Deutlich wird das bei Ovidies Besuch in einem Großraumbüro in Luxemburg, bei einer der großen Plattformen für Sex-Webcams. Die Hälfte der Mitarbeiter sind Programmierer, der Chef sagt: "Wir sind eine IT-Firma." Die Frauen, die sich in Asien, Europa oder Südamerika vor den Kameras ausziehen, habe er nie getroffen. Mehr als eine Million von ihnen seien auf seiner Seite registriert.

Ovidie steht unter dem Verdacht, die Vergangenheit zu verklären. Sie fährt zu tragischer Musik durch Budapest, ihre Stimme spricht: "Jeder, den ich kenne, ist verschwunden." Im Gespräch wehrt sie sich gegen den Vorwurf: "Es gibt keine 'gute alte Zeit' im Porno-Geschäft. Das ist ein Mythos!"

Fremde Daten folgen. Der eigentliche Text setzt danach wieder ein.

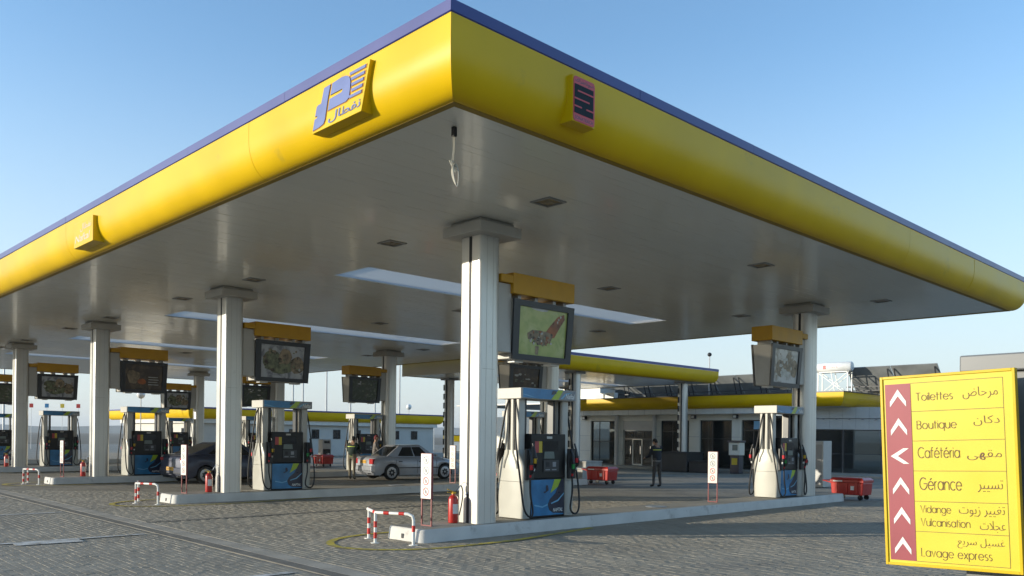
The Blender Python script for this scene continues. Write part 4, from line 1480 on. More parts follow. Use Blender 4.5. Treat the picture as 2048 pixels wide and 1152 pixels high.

In ihrer neuen Form ist die Branche kaum zu regulieren

Auch wenn die Hintermänner nun Geeks sind statt Milieugestalten: Das Tube-Geschäft habe zu mehr Brutalität geführt, so Ovidies These. Wenn alles nach kürzester Zeit umsonst zu haben sei, müssten die Filme immer extremer werden. Die Doku deutet explizite Bilder immer nur an oder verfremdet sie, aber die Protagonisten sprechen eine deutliche Sprache. Ein Regisseur, der sich das Beherrschen von Digitalkamera und Schnittprogramm selbst beigebracht hat, erzählt: Darstellerinnen würden mit Betäubungsmittel vollgepumpt, um den brutalen Analsex ertragen zu können. Vom Schutz jugendlicher Zuschauer bis zu dem der Darstellerinnen: Die dezentrale Branche, in der jeder auf eigene Faust und nur indirekt für die Plattformen arbeitet, lässt sich kaum regulieren.

Thylmann wurde Ende 2016 wegen Steuerhinterziehung verurteilt. Er ist nicht mehr Teil von Manwin. Andere Manager haben übernommen und das Unternehmen in Mindgeek umgetauft. Am Ende von Pornocracy bleibt offen, ob der vermeintliche Mastermind nicht doch nur ein Strohmann für andere, unbekannte Akteure war. Das Geschäft der Tube-Seiten läuft auch ohne ihn erfolgreich weiter.

"Pornocracy" wird auf dem Münchner DOK.Fest zu sehen sein, am Dienstag, 9. Mai, um 22 Uhr, und am Samstag, 12. Mai, um 22.30 Uhr, jeweils im Atelier Kino.